Ruth Lilly and Rosenberg Fellowship Winners Announced for 2020
The Poetry Foundation and the Poetry Magazine have announced their 2020 winners of both the Dorothy Sargent Rosenberg and Ruth Lilly Poetry Fellowships.
The prize is awarded to outstanding young poets in order to offer them help in the early parts of their careers and to help them with further study including poetry writing in the form of their choice. Each of the named poets is awarded $25,800. The fellowships are some of the most prestigious and largest that are available in the United States.
This year there are five young poets who have been selected to receive the fellowships.

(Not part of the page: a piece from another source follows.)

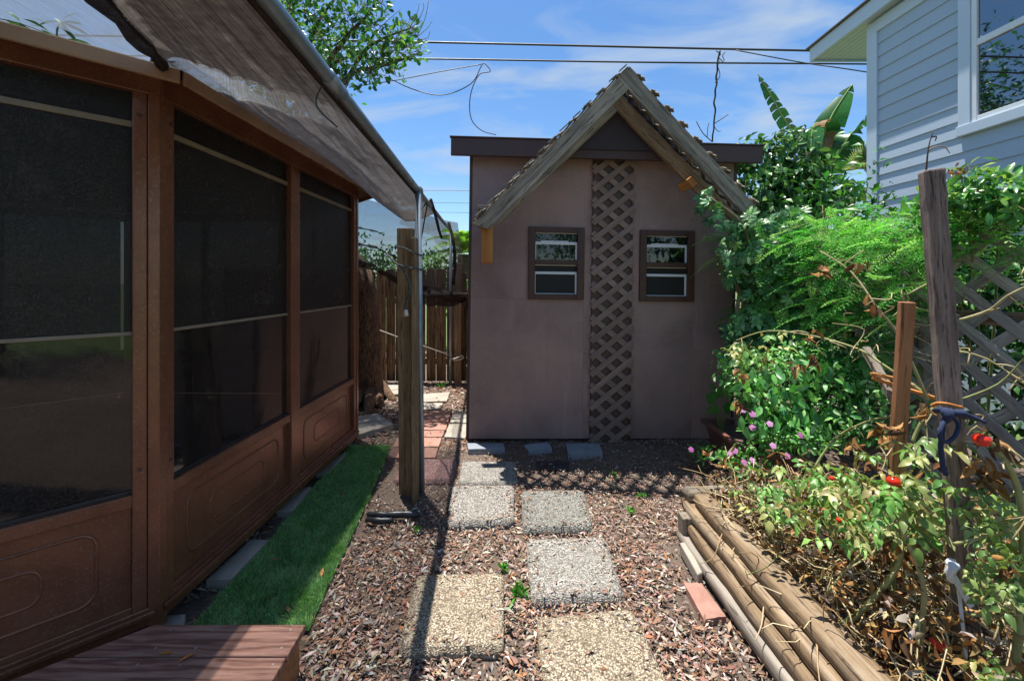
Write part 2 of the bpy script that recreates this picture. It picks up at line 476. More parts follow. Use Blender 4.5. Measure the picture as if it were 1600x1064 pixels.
def shed_mat():
    q = NT('brown_shed_paint')
    v = q.coord((1, 1, 1)); vs = q.coord((1, 1, 0.08))
    n1 = q.noise(v, 1.5, 6, 0.6, 0.4); n2 = q.noise(vs, 14, 7, 0.7, 0.3); n3 = q.noise(v, 9, 8, 0.72, 0.6); n4 = q.noise(v, 85, 3, 0.6)
    c = q.ramp(n1, [(0.32, hx('846b64')), (0.5, hx('987e76')), (0.66, hx('a8867b'))])
    c = q.mix(q.ramp(n2, [(0.56, K1), (0.72, (0.3, 0.3, 0.3, 1))]), c, hx('b39e93'))
    c = q.mix(q.ramp(n2, [(0.28, (0.25, 0.25, 0.25, 1)), (0.42, K1)]), c, hx('6a544c'))
    c = q.mix(q.ramp(n3, [(0.62, K1), (0.74, (0.55, 0.55, 0.55, 1))]), c, hx('b3a096'))
    c = q.mix(q.ramp(n3, [(0.26, (0.6, 0.6, 0.6, 1)), (0.36, K1)]), c, hx('5f4b43'))
    vo = q.n('ShaderNodeTexVoronoi', {'Vector': v, 'Scale': 13.0})
    c = q.mix(q.ramp(vo.outputs['Distance'], [(0.025, (0.7, 0.7, 0.7, 1)), (0.05, K1)]), c, hx('c4b8b0'))
    q.base(q.vary(c, 0.05)); q.rough(0.6)
    q.bump(q.n('ShaderNodeMath', {0: n1, 1: n4}, operation='ADD').outputs[0], 0.12, 0.006)
    return q.m
M['shed'] = shed_mat()

def screen_mat(name, rough, alpha, dust, spec=0.5, wob=0.0):
    q = NT(name)
    v = q.coord((1, 1, 1), rnd=False)
    vo = q.n('ShaderNodeTexVoronoi', {'Vector': v, 'Scale': 38.0})
    n1 = q.noise(v, 6, 8, 0.75, 0.5); n2 = q.noise(v, 170, 3, 0.6)
    c = q.mix(q.ramp(n1, [(0.55, K1), (0.85, (dust, dust, dust, 1))]), hx('161517'), hx('6d6a68'))
    c = q.mix(q.ramp(vo.outputs['Distance'], [(0.02, (0.6, 0.6, 0.6, 1)), (0.05, K1)]), c, hx('8f8984'))
    c = q.mix(q.ramp(n2, [(0.48, K1), (0.7, (0.6, 0.6, 0.6, 1))]), c, hx('5d5754'))
    q.base(c); q.rough(rough); q.b.inputs['Specular IOR Level'].default_value = spec
    q.b.inputs['Alpha'].default_value = alpha
    if wob: q.bump(q.noise(v, 2.2, 3, 0.5, 0.6), wob, 0.03)
    return q.m
M['screen'] = screen_mat('insect_screen', 0.5, 0.78, 0.5, 0.35)
M['vinyl'] = screen_mat('clear_vinyl_pane', 0.06, 0.76, 0.45, 0.75, 0.10)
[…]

They include Isabella Borgeson who was a 2018 finalist in the Best New Poets award and was the 2019 AIR Serenbe Spoken Word Artist, Cyree Jarelle Johnson who was the winner of the Lambda Literary Award for Gay Poetry in 2020, Darius Simpson, a finalist in the Pablo Neruda Prize for Poetry, and Khaty Xiong, the poet responsible for the first collection published by a Hmong American female in the United States.
The fellowship program was established by Ruth Lilly in 1989 and has expanded in the years since.
The five winners were selected from a shortlist of seventeen finalists.
2020 Dayton Literary Peace Prize
Canadian poet and author Margaret Atwood has been named as the Dayton Literary Peace Prize lifetime achievement award winner for 2020. The award celebrates those who use literature to help foster peace, social justice and global understanding.
Atwood is a prolific writer of nonfiction, fiction, poetry and even comic books. Her popularity has increased in recent years with the televising of her 1985 dystopian novel The Handmaid’s Tale. She published her first book of poetry in 1961.
GCSE Poetry Decision Made
Those GCSE students currently in year 11 and their teachers have been informed that Britain’s largest exam board has decided that poetry will be included on the test papers for summer 2021.
The news has been met with anger by a number of teachers who have accused the exam board o giving in to the demands of celebrity poets. Just last month Ofqual had stated that pupils would be allowed to drop poetry however this decision was changed at the beginning of this week when schools were told that poetry and also Shakespeare would be compulsory.
It had been hoped that poetry could be dropped due the length of time that students had not been able to prepare as a result of the lockdown which saw schools closed to in-person teaching for half the academic year.
The poet laureate Simon Armitage and Michael Rosen, the former children’s laureate were amongst those who claimed dropping poetry from the exams in this way was a slippery slope.
Many schools spent the summer revising their curriculum teaching plans to drop poetry, believing that Ofqual’s recommendations would be followed and will now have to make significant alterations to their teaching plans at a time when they are already incredibly stretched.